5 Steps to Organizing With Kids

5 Steps to Organizing with Kids


Step 1 Strategize - Involve your child in the organizing process – Guide your child to make decisions about what to keep.  Focus on the present, rather than the past (keeping something because it represents a memory) or the future (holding on to something because they might need it ‘someday’).  When asking your child to pick up their room, clean up their mess, or put away their laundry, model what those tasks look like until they understand.  Practice the KISS principle when setting up organizing systems with your child.
Step 2 Prioritize - Regularly purge their things – Repeat after me, holding on to everything makes nothing important.  Teach your child to make decisions and to let go of the things that are no longer useful, or they have outgrown.  Encourage your child to let go of (donate, recycle, resell) nine items each month in exchange for one item they want. You can set the dollar amount.  In one year they will have 96 fewer things.  In ten years they will have 960 fewer things!

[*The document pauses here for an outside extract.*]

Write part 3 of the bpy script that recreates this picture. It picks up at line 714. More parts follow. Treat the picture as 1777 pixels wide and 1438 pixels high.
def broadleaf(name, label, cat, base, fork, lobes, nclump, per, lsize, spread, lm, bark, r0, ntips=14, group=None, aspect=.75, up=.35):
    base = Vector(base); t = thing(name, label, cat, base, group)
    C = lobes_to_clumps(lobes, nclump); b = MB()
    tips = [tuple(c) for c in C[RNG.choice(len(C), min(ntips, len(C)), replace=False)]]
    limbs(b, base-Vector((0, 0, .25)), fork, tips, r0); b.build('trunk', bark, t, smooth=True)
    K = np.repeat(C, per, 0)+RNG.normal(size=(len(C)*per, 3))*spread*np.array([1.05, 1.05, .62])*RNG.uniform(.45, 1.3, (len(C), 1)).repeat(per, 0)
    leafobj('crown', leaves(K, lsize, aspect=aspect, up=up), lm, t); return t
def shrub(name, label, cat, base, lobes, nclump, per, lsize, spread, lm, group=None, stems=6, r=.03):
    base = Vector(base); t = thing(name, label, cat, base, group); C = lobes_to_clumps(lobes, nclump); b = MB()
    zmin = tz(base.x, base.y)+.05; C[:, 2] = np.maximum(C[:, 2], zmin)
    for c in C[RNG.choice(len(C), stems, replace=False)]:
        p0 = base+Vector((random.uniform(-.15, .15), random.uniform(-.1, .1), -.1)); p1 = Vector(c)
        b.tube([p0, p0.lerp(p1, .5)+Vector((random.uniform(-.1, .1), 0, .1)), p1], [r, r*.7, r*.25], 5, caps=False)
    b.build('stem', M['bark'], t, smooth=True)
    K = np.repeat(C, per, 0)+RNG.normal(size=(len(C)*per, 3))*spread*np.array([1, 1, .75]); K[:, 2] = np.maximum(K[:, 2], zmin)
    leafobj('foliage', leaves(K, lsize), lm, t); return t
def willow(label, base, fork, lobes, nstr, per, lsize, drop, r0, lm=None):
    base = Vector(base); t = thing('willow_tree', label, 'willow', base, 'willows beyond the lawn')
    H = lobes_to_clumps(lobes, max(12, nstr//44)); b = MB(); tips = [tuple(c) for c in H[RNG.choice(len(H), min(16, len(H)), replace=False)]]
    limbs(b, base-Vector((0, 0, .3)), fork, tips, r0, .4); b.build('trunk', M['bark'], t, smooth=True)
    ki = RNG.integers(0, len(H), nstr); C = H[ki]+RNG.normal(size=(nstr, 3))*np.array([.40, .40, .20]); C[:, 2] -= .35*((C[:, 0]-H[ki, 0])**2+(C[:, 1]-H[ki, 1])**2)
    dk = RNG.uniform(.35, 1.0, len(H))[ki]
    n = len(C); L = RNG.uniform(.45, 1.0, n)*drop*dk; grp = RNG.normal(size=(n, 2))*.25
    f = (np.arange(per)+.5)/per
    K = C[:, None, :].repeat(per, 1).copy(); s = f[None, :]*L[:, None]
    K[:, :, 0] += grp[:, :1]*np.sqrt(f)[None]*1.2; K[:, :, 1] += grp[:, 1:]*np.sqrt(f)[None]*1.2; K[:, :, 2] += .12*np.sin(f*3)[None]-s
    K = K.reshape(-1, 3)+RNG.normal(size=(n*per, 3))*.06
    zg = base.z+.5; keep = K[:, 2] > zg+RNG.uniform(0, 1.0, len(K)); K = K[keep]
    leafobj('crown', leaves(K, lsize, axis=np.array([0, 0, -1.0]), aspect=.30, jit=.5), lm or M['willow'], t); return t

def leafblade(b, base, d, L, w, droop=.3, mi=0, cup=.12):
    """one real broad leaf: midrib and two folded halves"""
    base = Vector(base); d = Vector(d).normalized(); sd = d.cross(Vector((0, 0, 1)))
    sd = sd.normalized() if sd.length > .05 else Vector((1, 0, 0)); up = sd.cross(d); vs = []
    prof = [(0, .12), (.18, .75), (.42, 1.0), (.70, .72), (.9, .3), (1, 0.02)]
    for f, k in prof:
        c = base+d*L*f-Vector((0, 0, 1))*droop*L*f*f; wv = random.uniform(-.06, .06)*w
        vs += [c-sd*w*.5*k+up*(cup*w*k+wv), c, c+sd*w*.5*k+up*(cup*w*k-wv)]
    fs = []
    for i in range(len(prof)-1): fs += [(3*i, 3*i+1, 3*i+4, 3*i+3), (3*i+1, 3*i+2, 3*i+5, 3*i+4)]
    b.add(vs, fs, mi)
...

Step 3 Localize - Have fun putting away their things – Use an analog timer to teach your child how long a task takes. To make the task of putting away their things fun, give your child a small basket of their nomadic items you found during the day or week.  Set the timer for 10 minutes and ask them to do a reverse scavenger hunt. Instead of finding things, their goal is to find the home for each of the items in the basket and put each away.  Like many games, you might reward your child with a small prize.  This will also teach your child everything has a place and everything belongs in its place.  My mother did not learn this concept until she was 62 years old when I showed her.
Step 4 Containerize (Kids artwork) - To keep the volume under control consider taking photos of their art. You can also take a photo of your child holding their masterpiece. Additionally, display the images in a digital picture frame – kids love watching their artwork on display. ARTKIVE is an app that is designed for photographing, cataloging, storing, and sharing your child’s artwork. An art case is best for storing their masterpieces in paper form.  However, be mindful of are you keeping the art/school work for your child or for you?  There will be many masterpieces over 18 years! Not many 18-year-old kids leave home with their childhood art/school work!
Step 5 Maximize -  Developing new habits – Teach your child a new habit by attaching it to a current habit.  For example, if you want your child to pack their backpack each school night, have them do it just before or just after they brush their teeth or take their bath.